Part Number: ADS8353


Dear Sir/madam,

According to the answer on e2e,  I should use D flip flop on SDO line if I am to use standard SPI peripheral of uC. When I tried communicating ADS8353 with STM32F412 with built in SPI peripheral using CPOL=0, CPHA=1, I have no problems reading frames as they are without any filp flop in between the SDO and MISO pin on uC. I tried communicating with ADC as slow as I could go (125kHz CLK) with long waits in between frames (1us) and as fast as I could go (25MHz CLK, [I know it is out of specs], 200ns CS high) and I saw no difference. Conversion results obtained by uC were as expected in both cases and also readbacks from registers were as stated in the datasheet and I saw no drop of data in either case. On the other hand, when I used SPI decoding function on my oscilloscope, the SDO data is decoded incorectly (shiffted by one bit according to SPI specification) as explained in the linked e2e question on the serial communication.

Could it be that the current setup I am using (ADC mounted on breakout board and placed in breadboard and uC mounted on a nucleo development board and both connected by 10cm of wire) is causing such a time delay that the uC is seeing SDO data shifted such that it is reading it correctly? Is there a possibility that on a proper PCB with ADC an uC placed closely there will be no such delay and the received data will be shifted for one bit? In that case what would be a benefit of using flip flop and not just shift the received data by one bit in the software on uC? Am I missing something here?

Best regards,

Rok

  • Hi Rok,

    Where are you measuring the ADS8353 signals on your o'scope? Are you monitoring at the controller side or at the ADC side of those 10cm wires? The breadboard and wires can have an impact of the signal integrity. The potential issue that I see is you could miss the MSB, so a simple 'shift in software' may not work out for you.
  • Hello Rok,

    I agree that it's possible to read and write to the ADS8353 without issue in some cases. However, given the discrepancy between your scope and uC, I would guess that you are correct in saying that timing delays or logic thresholds might be just good enough to work in your current design. I think the benefit of using the D flip-flop vs. shifting the data in software is that you are assured to capture the data correctly and not miss the MSB. As you found, the SPI definition in the ADS8353 does not follow a conventional SPI mode, so the flip-flop is a more reliable solution for using a standard uC SPI peripheral.

    Regards,
  • Dear Ryan and Tom.

    Thanks for prompt reply. It doesn't matter where I probe the SDO line (at the converter side or directly at uC pin) I always get expected results (as per the datasheet), so not a conventional SPI mode. But uC somehow reads the correct values as it would be a conventional SPI. I got my custom PCBs delivered and will try it also on them as soon as I will have time.
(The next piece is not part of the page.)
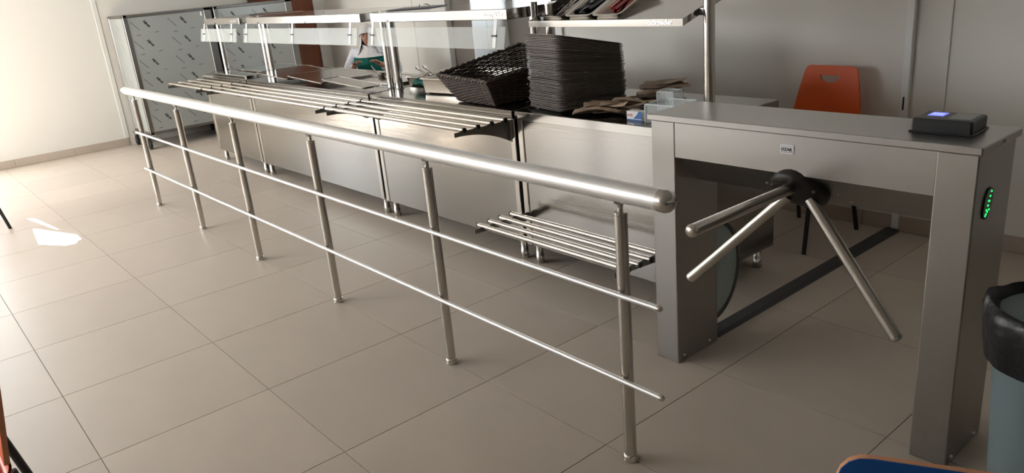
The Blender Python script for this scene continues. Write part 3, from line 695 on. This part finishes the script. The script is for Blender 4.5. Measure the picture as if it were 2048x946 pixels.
# ------------------------------------------------------------------ trolley cabinets with printed film
wtxt = text_bm('Niros', .037, .0002, .2, .0018)
def cabinet(y0, y1, label, first):
    x0, x1, z0, z1 = -3.30, -2.68, .165, 1.475
    t = thing('trolley_cabinet', label, 'cabinet', ((x0 + x1) / 2, (y0 + y1) / 2, 0), 'film covered steel cabinets by the left wall')
    m = MB(); m.box((x0 + .01, y0 + .01, z0 + .02), (x1 - .012, y1 - .01, z1 - .015)); m.build('body', 'steel_dark', t)
    fr = MB()
    fr.box((x1 - .045, y0, z0), (x1, y0 + .045, z1), .004); fr.box((x1 - .045, y1 - .085, z0), (x1, y1, z1), .004)
    fr.box((x0, y0, z0), (x0 + .03, y0 + .045, z1), .004)
    fr.box((x0, y0, z1 - .03), (x1, y1, z1), .004); fr.box((x0, y0, z0), (x1, y1, z0 + .03), .004)
    fr.build('frame', 'steel_dark', t)
    m = MB(); m.box((x1 - .013, y0 + .046, z0 + .031), (x1 - .006, y1 - .086, z1 - .031), .001); dp = m.build('door', 'film', t)
    m = MB(); m.box((x0 + .032, y0 + .002, z0 + .031), (x1 - .046, y0 + .011, z1 - .031), .001); sp = m.build('side_panel', 'film', t)
    if first: m = MB(); m.box((x1 - .006, y1 - .125, z1 - .085), (x1 + .004, y1 - .108, z1 - .04), .003); m.build('latch', 'white_trim', dp)
    ink, gr = MB(), MB(); px = x1 - .0055; ya, yb, za, zb = y0 + .06, y1 - .10, z0 + .06, z1 - .05
    def line(mb, yc, zc, L, ang, w_):
        d = V((0, math.cos(ang), math.sin(ang))); n = V((0, -math.sin(ang), math.cos(ang)))
        c = V((px, yc, zc)); q = [c - d * L/2 - n * w_, c + d * L/2 - n * w_, c + d * L/2 + n * w_, c - d * L/2 + n * w_]
        if all(ya - .02 < v.y < yb + .03 and za - .02 < v.z < zb + .02 for v in q): mb.prism(q, (.0004, 0, 0))
    r, c0 = 0, y0 + .105
    for r in range(7):
        zc = zb - .07 - r * .205
        for c_ in range(3):
            yy = c0 + c_ * .40 + random.uniform(-.006, .006)
            line(ink, yy, zc, .125, math.radians(-50), .0022)
            yt = yy + .125
            if ya + .05 < yt < yb - .05 and za + .05 < zc < zb - .05:
                M_ = frame_m((px, yt, zc + .012), (0, math.cos(math.radians(-50)), math.sin(math.radians(-50))), (0, math.sin(math.radians(50)), math.cos(math.radians(50))))
                ink.merge(wtxt.copy(), M_)
            line(ink, yy + .02, zc - .10, .045, .06, .0022); line(ink, yy + .215, zc - .085, .045, .06, .002)
    tag(ink.build('printed_lettering', 'film_ink', dp), kind='stuff')
    if first:
        pk = MB()
        for r in range(7):
            zc = zb - .05 - r * .2; xx = x0 + .30 + .03 * (r % 2)
            pk.prism([(xx, y0 + .0015, zc), (xx + .004, y0 + .0015, zc), (xx + .06, y0 + .0015, zc - .07), (xx + .056, y0 + .0015, zc - .07)], (0, .0005, 0))
            pk.box((xx - .08, y0 + .0012, zc - .1), (xx - .05, y0 + .0018, zc - .097))
        tag(pk.build('printed_lettering', 'film_ink_grey', sp), kind='stuff')
    for xx in (x0 + .06, x1 - .06):
        for yy in (y0 - .015, y1 - .08):
            cs = MB(); cs.box((xx - .035, yy - .03, .150), (xx + .035, yy + .06, .166)); cs.prism([(xx - .012, yy - .022, .15), (xx + .02, yy - .022, .15), (xx + .012, yy - .022, .05), (xx - .004, yy - .022, .05)], (0, .004, 0))
            cs.prism([(xx - .012, yy + .018, .15), (xx + .02, yy + .018, .15), (xx + .012, yy + .018, .05), (xx - .004, yy + .018, .05)], (0, .004, 0))
            co = cs.build('caster', 'steel_tube', t)
            wh = MB(); wh.lathe((xx, yy - .016, .062), (0, 1, 0), [(0, .05), (.004, .061), (.028, .061), (.032, .05)], 20); wh.build('wheel', 'black_rubber', co)
cabinet(.74, 1.70, 'steel trolley cabinet in printed film, standing nearest the railing', True)
cabinet(1.73, 2.70, 'steel trolley cabinet in printed film, standing beside the brown door', False)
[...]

    But to be honest I don't get why I would miss MSB. In any case for ADS8353 must be pre-cloced with 16 pulses before it starts to output conversion data. And due to the nature of the SPI I anyway capture also "empty" bits. So in any case I have all 48bits of data per conversion in my uC. So it is just the matter of shifting for one bit if it turns out that is necessary. As long as capture of the bit stream is alway repeatable, I see no problem.

    The main reason why I am not in favor of using additional components in my application is that I am running out of the space on my PCB for one sided load. If I am to put additional components on it I must use two sided load, which I am trying to avoid...

    Best regards,Rok

    p.s. For anybody possibly interested. I managed to use ADS8353 dual SDO mode with STM32F4 by utilizing two SPI peripherals. One acts as a master (MISO connected to SDA A of ADS) and one as a slave with MOSI connected to SDO B of ADS. The master SPI provides clock for both the ADS and the slave SPI peripheral and data of both SPIs' data registers are fetched by two different DMA streams to two individual buffers. In that way, the overhead is minimized and also data from both channels is nicely structured for further processing.
  • Hi Rok,

    If you are getting good data, that's really all that maters. I had forgotten that you need to have additional clocks ahead of the MSB output, so in this case you won't be missing anything. Do let us know how the production boards work out for you and thanks for the tidbit on the dual output mode operation!